[lbo-talk] letter to editor

Wojtek S wsoko52 at gmail.com
Wed Aug 25 11:05:22 PDT 2010


It is more complicated than simply an outside force. It is synergy of both, internal dissent and external forces, created by historical circumstances. Take the race riots, for example. The managers of the US empire was fighting the war in Vietnam with a conscript, racially segregated army that was increasingly demoralized and fragging their own officers. They were losing not only ground but also their "battle for hearts and minds." Race riots at home was the last thing they needed at that time. The brewing tension would further undermine their war effort. So they come up with War on Poverty.

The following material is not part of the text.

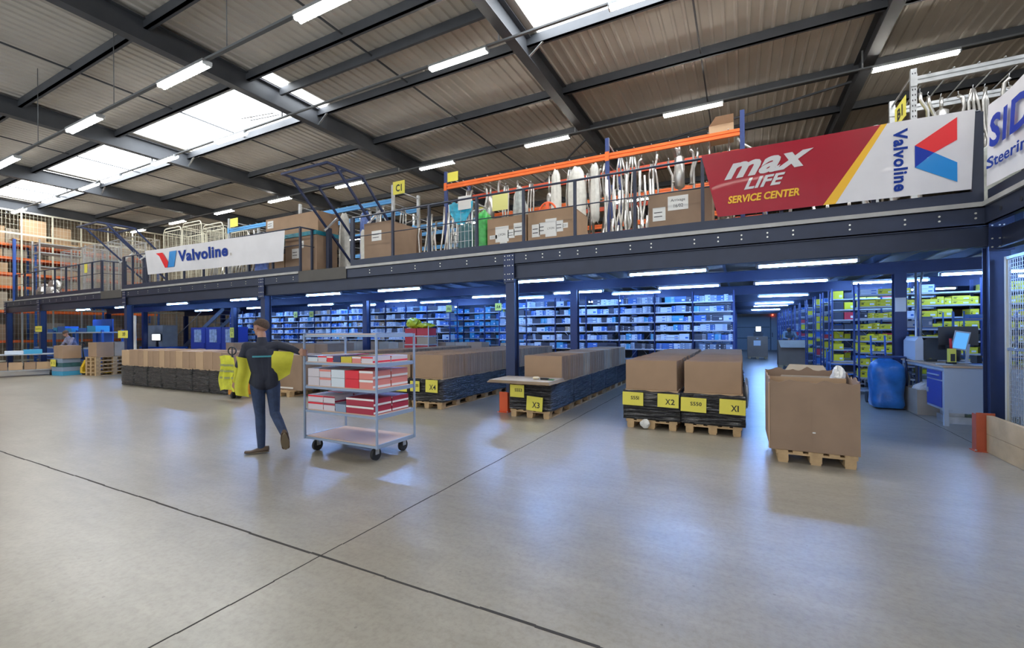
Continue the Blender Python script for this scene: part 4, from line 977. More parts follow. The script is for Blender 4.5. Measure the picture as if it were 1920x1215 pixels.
# wire cage with cyan film and green bag
def wire_cage(name, label, x0, x1, y0, y1, z0, z1, step=.09, m=GALV, group=None, rnd=False, wheels=False):
    t = thing(name, label, 'cage', ((x0+x1)/2, (y0+y1)/2, z0), group)
    g = mb(m); R = .014
    zz = z0 + (.12 if wheels else .0)
    for x in (x0, x1):
        for y in (y0, y1): g.bar((x, y, zz), (x, y, z1), R*2)
    for z in (zz+.02, z1):
        g.bar((x0, y0, z), (x1, y0, z), R*2).bar((x0, y1, z), (x1, y1, z), R*2).bar((x0, y0, z), (x0, y1, z), R*2).bar((x1, y0, z), (x1, y1, z), R*2)
    g.build('cage_frame', t)
    for nm, (pa, pb) in {'front': ((x0, y0), (x1, y0)), 'east': ((x1, y0), (x1, y1)), 'rear': ((x0, y1), (x1, y1)), 'west': ((x0, y0), (x0, y1))}.items():
        g = mb(m); L = math.hypot(pb[0]-pa[0], pb[1]-pa[1]); n = max(2, int(L/step))
        for i in range(1, n): q = i/n; g.bar((pa[0]+(pb[0]-pa[0])*q, pa[1]+(pb[1]-pa[1])*q, zz), (pa[0]+(pb[0]-pa[0])*q, pa[1]+(pb[1]-pa[1])*q, z1), .007)
        k = int((z1-zz)/(step*2.2))
        for i in range(1, k): z = zz+(z1-zz)*i/k; g.bar((pa[0], pa[1], z), (pb[0], pb[1], z), .007)
        g.build('wire_panel', t)
    mb(GREYST).box(x0, x1, y0, y1, zz, zz+.012).build('cage_floor', t)
    if wheels:
        for x in (x0+.08, x1-.08):
            for y in (y0+.08, y1-.08): mb(RUBBER).cyl((x, y, z0+.05), .05, .03, 'X', 12).build('wheel', t)
    return t
wire_cage('wire_cage', 'small wire cage draped in cyan film beside the green bag', -5.89, -5.27, 8.35, 9.0, D0, 4.48)
CY = mat('cyan_film', (.01, .38, .58), .25, 0, .35, 9, .6, 14); GRN = mat('green_film', (.05, .40, .08), .3, 0, .4, 8, .6, 12); DKT = mat('dark_teal_bag', (.04, .13, .15), .4, 0, .3, 7, .5, 12)
g = mb(CY); g.grid(lambda u, v: (-5.88+.64*u, 8.33-.02*math.sin(u*9), 4.5-.10*v-.40*v*math.sin(PI*u)**.8-.02*math.sin(u*22)), 26, 10, True)
tag(g.build('draped_film', None, off=(-5.6, 8.33, 4.4)), 'bright cyan film draped over the small wire cage', 'film')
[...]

Today, they would simply send in the marines.

Wojtek

On Wed, Aug 25, 2010 at 1:32 PM, Bhaskar Sunkara <bhaskar.sunkara at gmail.com>wrote:


> I agree. There's a whole Hobsbawm-perspective that sees socialism/leftism
> as an outside force that influenced the West during the 20th century, as
> opposed to emerging from internal contradictions and struggles.
>
> On Wed, Aug 25, 2010 at 12:40 PM, Eric Beck <ersatzdog at gmail.com> wrote:
>
> > On Wed, Aug 25, 2010 at 11:27 AM, Ricky Page <rfpage2008 at yahoo.com>
> wrote:
> > > In the end the
> > > only reason for the allowance of any change in a progressive way,
> > especially
> > > here in the USof A was the total war against the Soviet Union and it's
> > allies.
> >
> > Really? So workers, wildcat strikers, beatniks, hippies, SDSers,
> > housewives, civil rights activists, feminists, queers, transgendereds,
> > Chicanos, Black Panthers, the disabled, and students had absolutely
> > nothing to do with it? Got it. Thanks for the history lesson.